Dans un arrêt rendu public le mercredi 11 mai 2016 par la Cour Constitutionnelle congolaise on peut lire ceci :
« Suivant le principe de la continuité de l’État et pour éviter le vide à la tête de l’État, le président actuel reste en fonctions jusqu'à l'installation du nouveau président élu ».

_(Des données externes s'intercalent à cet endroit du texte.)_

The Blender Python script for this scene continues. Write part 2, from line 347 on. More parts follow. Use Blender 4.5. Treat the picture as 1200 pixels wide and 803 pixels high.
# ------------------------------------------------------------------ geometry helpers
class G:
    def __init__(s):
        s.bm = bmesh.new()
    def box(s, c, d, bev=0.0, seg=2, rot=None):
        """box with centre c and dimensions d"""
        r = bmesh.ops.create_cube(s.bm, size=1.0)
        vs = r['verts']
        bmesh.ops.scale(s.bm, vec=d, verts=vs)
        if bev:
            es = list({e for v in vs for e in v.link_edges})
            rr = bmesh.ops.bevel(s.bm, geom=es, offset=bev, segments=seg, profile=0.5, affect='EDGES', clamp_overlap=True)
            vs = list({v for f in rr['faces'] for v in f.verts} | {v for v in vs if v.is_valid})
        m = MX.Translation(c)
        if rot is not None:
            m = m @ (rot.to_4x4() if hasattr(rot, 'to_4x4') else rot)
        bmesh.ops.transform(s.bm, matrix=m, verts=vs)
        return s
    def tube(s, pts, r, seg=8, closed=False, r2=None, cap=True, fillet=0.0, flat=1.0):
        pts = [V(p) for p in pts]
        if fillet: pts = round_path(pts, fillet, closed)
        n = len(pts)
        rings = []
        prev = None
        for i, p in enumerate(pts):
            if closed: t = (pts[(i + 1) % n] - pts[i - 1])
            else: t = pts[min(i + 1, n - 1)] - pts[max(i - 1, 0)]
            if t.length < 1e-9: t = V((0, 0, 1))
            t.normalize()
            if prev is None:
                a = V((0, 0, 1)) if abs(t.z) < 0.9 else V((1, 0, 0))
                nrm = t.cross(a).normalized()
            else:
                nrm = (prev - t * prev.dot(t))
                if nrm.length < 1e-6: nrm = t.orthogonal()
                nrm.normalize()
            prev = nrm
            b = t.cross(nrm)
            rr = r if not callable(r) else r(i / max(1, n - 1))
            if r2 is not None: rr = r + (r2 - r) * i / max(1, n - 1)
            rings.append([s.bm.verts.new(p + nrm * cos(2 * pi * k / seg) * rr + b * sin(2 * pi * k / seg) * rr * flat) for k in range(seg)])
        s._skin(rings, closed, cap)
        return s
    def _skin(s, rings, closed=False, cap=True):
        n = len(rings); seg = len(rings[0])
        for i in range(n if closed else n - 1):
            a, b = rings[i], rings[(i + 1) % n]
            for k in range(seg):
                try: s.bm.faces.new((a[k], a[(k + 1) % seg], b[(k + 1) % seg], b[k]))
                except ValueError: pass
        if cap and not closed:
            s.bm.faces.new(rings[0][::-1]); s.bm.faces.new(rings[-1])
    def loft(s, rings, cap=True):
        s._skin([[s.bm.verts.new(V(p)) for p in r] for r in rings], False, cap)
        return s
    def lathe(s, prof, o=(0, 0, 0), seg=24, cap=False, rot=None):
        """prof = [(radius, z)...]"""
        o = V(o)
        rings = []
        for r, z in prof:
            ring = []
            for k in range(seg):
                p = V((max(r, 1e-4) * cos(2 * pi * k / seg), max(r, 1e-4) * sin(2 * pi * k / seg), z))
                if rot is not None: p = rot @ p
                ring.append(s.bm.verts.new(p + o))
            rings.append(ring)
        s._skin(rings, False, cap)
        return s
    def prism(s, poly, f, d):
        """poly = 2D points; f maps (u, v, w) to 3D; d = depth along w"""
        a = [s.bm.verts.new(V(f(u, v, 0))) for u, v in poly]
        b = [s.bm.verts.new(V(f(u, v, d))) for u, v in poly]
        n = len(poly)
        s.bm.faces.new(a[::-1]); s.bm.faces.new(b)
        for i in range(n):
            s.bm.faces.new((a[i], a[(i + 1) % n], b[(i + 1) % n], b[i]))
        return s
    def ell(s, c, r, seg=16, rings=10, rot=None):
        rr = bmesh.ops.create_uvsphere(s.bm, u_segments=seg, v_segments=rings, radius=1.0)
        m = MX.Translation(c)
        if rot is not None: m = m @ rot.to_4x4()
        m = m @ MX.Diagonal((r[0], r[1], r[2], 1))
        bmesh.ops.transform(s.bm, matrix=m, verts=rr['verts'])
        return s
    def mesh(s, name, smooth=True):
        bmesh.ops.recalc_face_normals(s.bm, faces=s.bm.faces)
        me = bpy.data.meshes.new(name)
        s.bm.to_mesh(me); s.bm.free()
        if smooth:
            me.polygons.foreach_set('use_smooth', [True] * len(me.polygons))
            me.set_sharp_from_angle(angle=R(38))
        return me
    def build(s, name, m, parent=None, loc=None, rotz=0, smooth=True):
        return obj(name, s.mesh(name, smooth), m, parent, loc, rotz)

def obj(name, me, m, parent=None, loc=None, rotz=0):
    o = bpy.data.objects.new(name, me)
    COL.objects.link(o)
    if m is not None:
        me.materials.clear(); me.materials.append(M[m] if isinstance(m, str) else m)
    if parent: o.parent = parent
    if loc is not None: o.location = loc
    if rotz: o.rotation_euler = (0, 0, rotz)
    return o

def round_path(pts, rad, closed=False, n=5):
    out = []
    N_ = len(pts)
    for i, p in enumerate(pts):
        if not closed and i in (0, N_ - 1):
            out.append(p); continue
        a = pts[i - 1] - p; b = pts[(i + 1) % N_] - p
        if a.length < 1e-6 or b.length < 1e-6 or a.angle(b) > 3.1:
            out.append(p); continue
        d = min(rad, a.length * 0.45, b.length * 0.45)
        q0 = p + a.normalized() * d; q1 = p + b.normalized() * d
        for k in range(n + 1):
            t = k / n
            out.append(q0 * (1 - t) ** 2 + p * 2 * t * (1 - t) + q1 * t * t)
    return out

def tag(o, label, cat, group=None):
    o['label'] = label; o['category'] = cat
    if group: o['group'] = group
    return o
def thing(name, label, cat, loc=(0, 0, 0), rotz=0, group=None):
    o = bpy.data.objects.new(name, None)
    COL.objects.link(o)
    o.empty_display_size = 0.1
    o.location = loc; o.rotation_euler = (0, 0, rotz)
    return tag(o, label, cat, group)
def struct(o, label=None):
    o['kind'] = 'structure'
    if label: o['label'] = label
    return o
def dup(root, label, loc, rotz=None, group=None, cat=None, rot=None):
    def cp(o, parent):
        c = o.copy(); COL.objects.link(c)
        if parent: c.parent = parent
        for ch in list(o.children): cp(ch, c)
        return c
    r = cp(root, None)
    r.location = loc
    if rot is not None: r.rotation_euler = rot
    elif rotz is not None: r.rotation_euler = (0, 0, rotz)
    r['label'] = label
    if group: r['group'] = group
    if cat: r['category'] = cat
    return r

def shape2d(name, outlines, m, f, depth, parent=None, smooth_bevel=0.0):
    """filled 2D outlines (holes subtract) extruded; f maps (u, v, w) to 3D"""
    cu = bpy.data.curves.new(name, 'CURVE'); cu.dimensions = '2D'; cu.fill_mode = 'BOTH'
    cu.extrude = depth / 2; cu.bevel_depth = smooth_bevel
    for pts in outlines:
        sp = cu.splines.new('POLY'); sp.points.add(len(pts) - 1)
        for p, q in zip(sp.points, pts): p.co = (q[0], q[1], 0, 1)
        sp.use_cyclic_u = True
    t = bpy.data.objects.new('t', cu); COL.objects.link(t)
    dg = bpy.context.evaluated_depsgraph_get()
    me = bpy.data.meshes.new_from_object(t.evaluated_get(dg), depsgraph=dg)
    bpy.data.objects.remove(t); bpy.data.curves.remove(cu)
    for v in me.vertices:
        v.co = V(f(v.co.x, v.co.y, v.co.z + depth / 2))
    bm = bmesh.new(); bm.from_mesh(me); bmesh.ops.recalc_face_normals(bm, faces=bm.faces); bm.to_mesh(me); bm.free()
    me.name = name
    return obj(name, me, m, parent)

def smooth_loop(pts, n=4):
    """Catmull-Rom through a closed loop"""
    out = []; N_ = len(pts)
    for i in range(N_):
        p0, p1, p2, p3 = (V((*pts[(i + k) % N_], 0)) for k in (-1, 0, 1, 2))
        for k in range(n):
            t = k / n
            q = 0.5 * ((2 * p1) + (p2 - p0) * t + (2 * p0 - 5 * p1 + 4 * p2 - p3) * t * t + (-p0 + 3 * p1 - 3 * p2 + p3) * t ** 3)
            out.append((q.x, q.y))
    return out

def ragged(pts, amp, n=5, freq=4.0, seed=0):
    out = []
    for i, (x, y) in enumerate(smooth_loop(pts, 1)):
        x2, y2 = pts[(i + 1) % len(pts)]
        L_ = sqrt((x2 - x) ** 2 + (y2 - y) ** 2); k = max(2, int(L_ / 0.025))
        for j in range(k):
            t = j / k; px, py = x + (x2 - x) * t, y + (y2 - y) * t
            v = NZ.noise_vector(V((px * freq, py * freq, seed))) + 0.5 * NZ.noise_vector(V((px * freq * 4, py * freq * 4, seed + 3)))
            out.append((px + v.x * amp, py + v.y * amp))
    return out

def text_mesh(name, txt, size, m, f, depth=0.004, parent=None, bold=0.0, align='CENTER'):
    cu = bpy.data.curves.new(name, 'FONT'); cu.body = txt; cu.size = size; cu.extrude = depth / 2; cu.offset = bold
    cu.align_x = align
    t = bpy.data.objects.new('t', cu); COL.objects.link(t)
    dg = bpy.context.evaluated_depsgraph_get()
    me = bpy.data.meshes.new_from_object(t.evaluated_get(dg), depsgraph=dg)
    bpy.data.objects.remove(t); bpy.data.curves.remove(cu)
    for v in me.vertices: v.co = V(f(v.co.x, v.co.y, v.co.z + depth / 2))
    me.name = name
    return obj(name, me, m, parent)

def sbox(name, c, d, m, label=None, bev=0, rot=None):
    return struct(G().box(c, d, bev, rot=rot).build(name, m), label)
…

Si la Cour Constitutionnelle a été saisie pour qu'elle se prononce sur la fin définitive du deuxième et dernier mandat du Président Joseph Kabila, c'est parce qu'il y a une crise politique aiguë en RD Congo.
Quelle est cette crise ?
- Et ceux qui sont au pouvoir, et l'opposition, tout le monde le sait, les résultats publiées par la CENI en 2011 étaient tout, sauf conformes à la vérité des urnes. Cette année-là, il y avait eu un véritable hold-up électoral.
Frustration du peuple.
Après s'être longtemps cramponné au pouvoir par la force des armes aux lendemains de ce hold-up électoral, c'est par tolérance qu'il a été permis à Joseph Kabila d'accomplir son deuxième et dernier mandat à la tête du pays.
Frustration du peuple.
La constitution stipule que 90 jours avant la fin du mandat du Président, la CENI convoque l'électorat pour la présidentielle. C'est une évidence qui ne demande même pas réflexion.
Depuis fin 2011, la CENI, Commission Électorale Nationale Indépendante qui doit organiser les élections de façon régulière traîne des pieds. Au lendemain du scrutin de 2011, elle devait actualiser régulièrement le fichier électoral en inscrivant progressivement les nouveaux électeurs devenus majeurs, en élaguant les morts... Jusqu'à ce jour, elle ne l'a pas fait.
Frustration du peuple.
En temps utile, la CENI devait publier le calendrier électoral et l'exécuter conformément à la constitution, elle ne l'a pas fait.
Frustration du peuple.
Chaque année et depuis 2012, le gouvernement devait mettre à la disposition de la CENI les moyens nécessaires pour l'organisation des élections. Durant des années, le gouvernement s'est illustré par une insouciance et une désinvolture totales.
Frustration du peuple.
Durant l'actuelle législature, ce qui sert de parlement devait adopter les lois susceptibles de faciliter le travail de la CENI, il brille par son insouciance et des querelles de clocher.
Frustration du peuple.
Durant son deuxième et dernier mandat, Joseph Kabila, le Président de la République qui a juré de faire respecter la constitution et les lois de la République, a-t-il éradiqué la léthargie, l'insouciance et l'irresponsabilité de toutes ces institutions ?
Frustration du peuple.
Comme une véritable association de malfaiteurs, à six mois des élections, en synergie, les animateurs de toutes ces institutions pondent un gros œuf,à l'intention du peuple qui les nourrit par la sueur de son front :
- Un arrêt permettant à Joseph Kabila de rester à la tête du pays sans mandat électif !
Cet arrêt du 11 mai va-t-il dans le sens de la résolution de la forte crise politique congolaise, ou dans celui de l'accentuation de celle-ci ?
Cet arrêt va-t-il calmer les multiples frustrations extrêmes du peuple congolais, accumulées durant des années, ou les exacerber ?
Par son arrêt du 11 mai 2016, la Cour Constitutionnelle n'a-t-elle pas couvert le feu de la crise politique congolaise avec une couverture imbibée d'huile?